Se reduzida a idade penal, estes serão recrutados cada vez mais cedo.

O problema da marginalidade é causado por uma série de fatores. Vivemos em um país onde há má gestão de programas sociais/educacionais, escassez das ações de planejamento familiar, pouca oferta de lazer nas periferias, lentidão de urbanização de favelas, pouco policiamento comunitário, e assim por diante.

A redução da maioridade penal não visa a resolver o problema da violência. Apenas fingir que há “justiça”. Um auto-engano coletivo quando, na verdade, é apenas uma forma de massacrar quem já é massacrado.

Medidas como essa têm caráter de vingança, não de solução dos graves problemas do Brasil que são de fundo econômico, social, político. O debate sobre o aumento das punições a criminosos juvenis envolve um grave problema: a lei do menor esforço. Esta seduz políticos prontos para oferecer soluções fáceis e rápidas diante do clamor popular.

Nesse momento, diante de um crime odioso, é mais fácil mandar quebrar o termômetro do que falar em enfrentar com seriedade a infecção que gera a febre.
15°. Porque afronta leis brasileiras e acordos internacionais

Vai contra a Constituição Federal Brasileira que reconhece prioridade e proteção especial a crianças e adolescentes. A redução é inconstitucional.

Vai contra o Sistema Nacional de Atendimento Socioeducativo (SINASE) de princípios administrativos, políticos e pedagógicos que orientam os programas de medidas socioeducativas.

Vai contra a Doutrina da Proteção Integral do Direito Brasileiro que exige que os direitos humanos de crianças e adolescentes sejam respeitados e garantidos de forma integral e integrada às políticas de natureza universal, protetiva e socioeducativa.

Vai contra parâmetros internacionais de leis especiais para os casos que envolvem pessoas abaixo dos dezoito anos autoras de infrações penais.

Vai contra a Convenção sobre os Direitos da Criança e do Adolescente da Organização das Nações Unidas (ONU) e a Declaração Internacional dos Direitos da Criança compromissos assinados pelo Brasil.
16°. Porque poder votar não tem a ver com ser preso com adultos

O voto aos 16 anos é opcional e não obrigatório, direito adquirido pela juventude.
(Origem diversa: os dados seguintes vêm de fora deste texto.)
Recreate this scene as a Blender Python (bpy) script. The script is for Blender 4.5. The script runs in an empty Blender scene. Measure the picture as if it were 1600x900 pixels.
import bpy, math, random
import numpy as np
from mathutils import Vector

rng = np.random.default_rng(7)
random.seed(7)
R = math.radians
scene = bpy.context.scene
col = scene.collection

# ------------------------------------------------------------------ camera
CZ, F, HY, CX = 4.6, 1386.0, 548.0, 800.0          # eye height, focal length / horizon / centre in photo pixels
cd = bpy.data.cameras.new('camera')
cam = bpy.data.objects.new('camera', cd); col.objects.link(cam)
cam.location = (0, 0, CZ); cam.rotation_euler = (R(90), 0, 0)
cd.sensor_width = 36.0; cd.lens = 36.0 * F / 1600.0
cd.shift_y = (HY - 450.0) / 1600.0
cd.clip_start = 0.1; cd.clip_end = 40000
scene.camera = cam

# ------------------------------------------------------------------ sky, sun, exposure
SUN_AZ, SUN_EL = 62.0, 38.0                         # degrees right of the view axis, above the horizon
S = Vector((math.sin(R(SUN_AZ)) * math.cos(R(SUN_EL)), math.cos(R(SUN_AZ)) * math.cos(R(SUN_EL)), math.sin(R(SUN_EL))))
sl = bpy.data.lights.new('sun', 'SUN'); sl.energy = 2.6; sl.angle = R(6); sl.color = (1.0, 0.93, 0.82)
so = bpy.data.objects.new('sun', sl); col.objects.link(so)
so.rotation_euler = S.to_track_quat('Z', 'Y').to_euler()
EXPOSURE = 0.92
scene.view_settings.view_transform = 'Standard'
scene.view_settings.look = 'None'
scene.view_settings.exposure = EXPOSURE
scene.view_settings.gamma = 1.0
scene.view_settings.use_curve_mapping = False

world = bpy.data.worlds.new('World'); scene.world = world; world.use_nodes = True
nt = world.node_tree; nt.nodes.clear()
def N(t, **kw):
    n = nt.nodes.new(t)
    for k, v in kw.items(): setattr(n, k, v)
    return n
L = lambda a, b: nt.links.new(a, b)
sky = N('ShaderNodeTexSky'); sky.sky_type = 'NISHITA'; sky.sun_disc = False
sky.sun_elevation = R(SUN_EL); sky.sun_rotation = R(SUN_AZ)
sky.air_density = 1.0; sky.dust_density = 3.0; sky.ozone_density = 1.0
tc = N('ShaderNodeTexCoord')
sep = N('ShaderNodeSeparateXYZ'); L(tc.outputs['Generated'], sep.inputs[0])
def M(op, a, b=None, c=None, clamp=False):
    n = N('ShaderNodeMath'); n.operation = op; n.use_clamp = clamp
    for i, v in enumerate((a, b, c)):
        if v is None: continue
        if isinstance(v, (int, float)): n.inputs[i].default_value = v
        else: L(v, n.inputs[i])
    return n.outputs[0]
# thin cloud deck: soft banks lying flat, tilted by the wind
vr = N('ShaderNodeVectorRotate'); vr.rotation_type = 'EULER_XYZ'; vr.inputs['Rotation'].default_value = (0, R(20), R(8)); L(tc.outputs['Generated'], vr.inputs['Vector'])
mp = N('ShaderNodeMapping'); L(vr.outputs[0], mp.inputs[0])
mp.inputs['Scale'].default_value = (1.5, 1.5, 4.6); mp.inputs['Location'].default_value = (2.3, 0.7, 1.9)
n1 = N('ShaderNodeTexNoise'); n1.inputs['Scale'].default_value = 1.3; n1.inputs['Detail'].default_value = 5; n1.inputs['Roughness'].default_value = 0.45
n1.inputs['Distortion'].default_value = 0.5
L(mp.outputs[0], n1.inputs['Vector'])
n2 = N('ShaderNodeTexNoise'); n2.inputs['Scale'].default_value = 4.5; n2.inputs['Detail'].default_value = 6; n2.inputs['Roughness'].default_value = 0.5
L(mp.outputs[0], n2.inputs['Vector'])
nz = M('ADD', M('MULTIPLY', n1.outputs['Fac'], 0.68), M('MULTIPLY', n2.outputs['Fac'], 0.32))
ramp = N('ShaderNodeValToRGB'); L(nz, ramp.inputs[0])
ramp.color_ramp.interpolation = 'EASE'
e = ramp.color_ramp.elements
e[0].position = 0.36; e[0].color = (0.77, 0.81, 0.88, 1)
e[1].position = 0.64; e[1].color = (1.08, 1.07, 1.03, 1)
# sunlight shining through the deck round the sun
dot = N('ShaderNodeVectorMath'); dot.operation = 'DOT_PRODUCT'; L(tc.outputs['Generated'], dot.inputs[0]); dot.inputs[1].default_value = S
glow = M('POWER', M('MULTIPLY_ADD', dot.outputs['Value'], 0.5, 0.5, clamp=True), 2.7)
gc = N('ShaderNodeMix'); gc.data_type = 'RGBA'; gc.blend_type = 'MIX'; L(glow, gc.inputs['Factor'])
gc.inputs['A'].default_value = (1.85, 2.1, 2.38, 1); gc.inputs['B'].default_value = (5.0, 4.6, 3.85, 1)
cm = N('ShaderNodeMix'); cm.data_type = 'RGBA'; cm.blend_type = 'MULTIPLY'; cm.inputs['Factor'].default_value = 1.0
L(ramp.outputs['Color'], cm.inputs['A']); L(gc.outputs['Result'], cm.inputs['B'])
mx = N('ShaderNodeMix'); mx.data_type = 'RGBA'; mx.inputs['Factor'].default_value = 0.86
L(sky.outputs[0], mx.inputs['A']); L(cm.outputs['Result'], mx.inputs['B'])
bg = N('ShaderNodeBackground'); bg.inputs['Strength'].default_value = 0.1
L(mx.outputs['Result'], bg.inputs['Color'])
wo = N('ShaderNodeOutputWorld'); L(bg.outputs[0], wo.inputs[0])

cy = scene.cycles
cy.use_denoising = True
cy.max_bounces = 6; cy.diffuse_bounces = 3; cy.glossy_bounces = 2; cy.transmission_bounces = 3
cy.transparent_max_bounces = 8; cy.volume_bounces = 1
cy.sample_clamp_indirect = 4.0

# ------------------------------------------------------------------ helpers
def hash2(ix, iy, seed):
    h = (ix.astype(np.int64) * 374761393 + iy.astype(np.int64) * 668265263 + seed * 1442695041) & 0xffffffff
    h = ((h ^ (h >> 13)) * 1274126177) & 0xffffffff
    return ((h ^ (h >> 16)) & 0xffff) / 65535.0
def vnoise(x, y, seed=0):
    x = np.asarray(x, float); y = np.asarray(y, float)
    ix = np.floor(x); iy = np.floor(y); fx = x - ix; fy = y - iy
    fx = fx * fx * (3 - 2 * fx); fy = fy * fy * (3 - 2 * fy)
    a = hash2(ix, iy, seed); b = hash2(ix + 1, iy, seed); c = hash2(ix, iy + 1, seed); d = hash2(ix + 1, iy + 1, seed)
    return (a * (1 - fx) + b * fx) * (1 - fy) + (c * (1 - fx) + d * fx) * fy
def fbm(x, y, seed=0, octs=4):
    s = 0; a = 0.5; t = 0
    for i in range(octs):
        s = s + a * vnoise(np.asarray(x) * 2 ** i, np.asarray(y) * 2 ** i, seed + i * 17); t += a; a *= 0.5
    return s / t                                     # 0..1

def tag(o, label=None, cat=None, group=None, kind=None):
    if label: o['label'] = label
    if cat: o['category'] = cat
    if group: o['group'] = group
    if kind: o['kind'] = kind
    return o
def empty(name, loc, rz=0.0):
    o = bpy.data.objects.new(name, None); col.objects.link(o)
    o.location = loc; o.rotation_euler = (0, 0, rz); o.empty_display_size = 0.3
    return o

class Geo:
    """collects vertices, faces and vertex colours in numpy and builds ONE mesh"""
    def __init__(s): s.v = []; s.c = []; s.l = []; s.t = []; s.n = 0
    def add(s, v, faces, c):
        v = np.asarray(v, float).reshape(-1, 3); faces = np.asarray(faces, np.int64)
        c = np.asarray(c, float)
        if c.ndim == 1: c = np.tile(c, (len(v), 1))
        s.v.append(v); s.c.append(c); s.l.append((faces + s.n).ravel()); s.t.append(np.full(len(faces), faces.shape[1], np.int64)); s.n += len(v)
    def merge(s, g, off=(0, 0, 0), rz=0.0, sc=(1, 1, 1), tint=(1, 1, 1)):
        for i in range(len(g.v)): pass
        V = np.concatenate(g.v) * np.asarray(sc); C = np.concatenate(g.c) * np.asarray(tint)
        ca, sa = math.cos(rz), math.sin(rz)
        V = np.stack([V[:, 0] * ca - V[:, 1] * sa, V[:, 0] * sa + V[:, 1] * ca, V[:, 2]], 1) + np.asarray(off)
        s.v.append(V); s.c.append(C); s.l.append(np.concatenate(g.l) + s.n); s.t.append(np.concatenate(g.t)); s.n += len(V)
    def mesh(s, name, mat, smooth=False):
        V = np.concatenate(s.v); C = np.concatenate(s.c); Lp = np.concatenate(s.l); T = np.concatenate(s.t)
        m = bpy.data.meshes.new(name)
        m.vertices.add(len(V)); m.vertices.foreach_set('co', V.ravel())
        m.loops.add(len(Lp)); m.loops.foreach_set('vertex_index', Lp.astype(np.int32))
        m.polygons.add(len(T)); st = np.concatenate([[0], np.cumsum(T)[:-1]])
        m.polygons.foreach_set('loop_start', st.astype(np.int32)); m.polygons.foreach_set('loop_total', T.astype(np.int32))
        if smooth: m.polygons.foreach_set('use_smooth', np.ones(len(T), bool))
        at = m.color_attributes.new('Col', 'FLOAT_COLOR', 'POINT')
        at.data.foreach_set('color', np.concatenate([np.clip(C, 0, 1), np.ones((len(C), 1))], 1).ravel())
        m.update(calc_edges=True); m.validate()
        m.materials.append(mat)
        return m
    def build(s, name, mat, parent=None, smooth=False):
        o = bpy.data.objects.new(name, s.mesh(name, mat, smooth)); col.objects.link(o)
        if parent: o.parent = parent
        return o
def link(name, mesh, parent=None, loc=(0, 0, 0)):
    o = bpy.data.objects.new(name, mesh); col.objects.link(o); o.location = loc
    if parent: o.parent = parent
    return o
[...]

O voto não é para a vida toda, e caso o adolescente se arrependa ou se decepcione com sua escolha, ele pode corrigir seu voto nas eleições seguintes. Ele pode votar aos 16, mas não pode ser votado.

Nesta idade ele tem maturidade sim para votar, compreender e responsabilizar-se por um ato infracional.

Em nosso país qualquer adolescente, a partir dos 12 anos, pode ser responsabilizado pelo cometimento de um ato contra a lei.

O tratamento é diferenciado não porque o adolescente não sabe o que está fazendo. Mas pela sua condição especial de pessoa em desenvolvimento e, neste sentido, o objetivo da medida socioeducativa não é fazê-lo sofrer pelos erros que cometeu, e sim prepará-lo para uma vida adulta e ajuda-lo a recomeçar.
17°. Porque o Brasil está dentro dos padrões internacionais

São minoria os países que definem o adulto como pessoa menor de 18 anos. Das 57 legislações analisadas pela ONU, 17% adotam idade menor do que 18 anos como critério para a definição legal de adulto.

Alemanha e Espanha elevaram recentemente para 18 a idade penal e a primeira criou ainda um sistema especial para julgar os jovens na faixa de 18 a 21 anos.

Tomando 55 países de pesquisa da ONU, na média os jovens representam 11,6% do total de infratores, enquanto no Brasil está em torno de 10%. Portanto, o país está dentro dos padrões internacionais e abaixo mesmo do que se deveria esperar. No Japão, eles representam 42,6% e ainda assim a idade penal no país é de 20 anos.

Se o Brasil chama a atenção por algum motivo é pela enorme proporção de jovens vítimas de crimes e não pela de infratores.
18°. Porque importantes órgãos têm apontado que não é uma boa solução

O UNICEF expressa sua posição contrária à redução da idade penal, assim como à qualquer alteração desta natureza. Acredita que ela representa um enorme retrocesso no atual estágio de defesa, promoção e garantia dos direitos da criança e do adolescente no Brasil. A Organização dos Estados Americanos (OEA) comprovou que há mais jovens vítimas da criminalidade do que agentes dela.

O Conselho Nacional dos Direitos da Criança e do Adolescente (CONANDA) defende o debate ampliado para que o Brasil não conduza mudanças em sua legislação sob o impacto dos acontecimentos e das emoções. O CRP (Conselho Regional de Psicologia) lança a campanha Dez Razões da Psicologia contra a Redução da idade penal CNBB, OAB, Fundação Abrinq lamentam publicamente a redução da maioridade penal no país.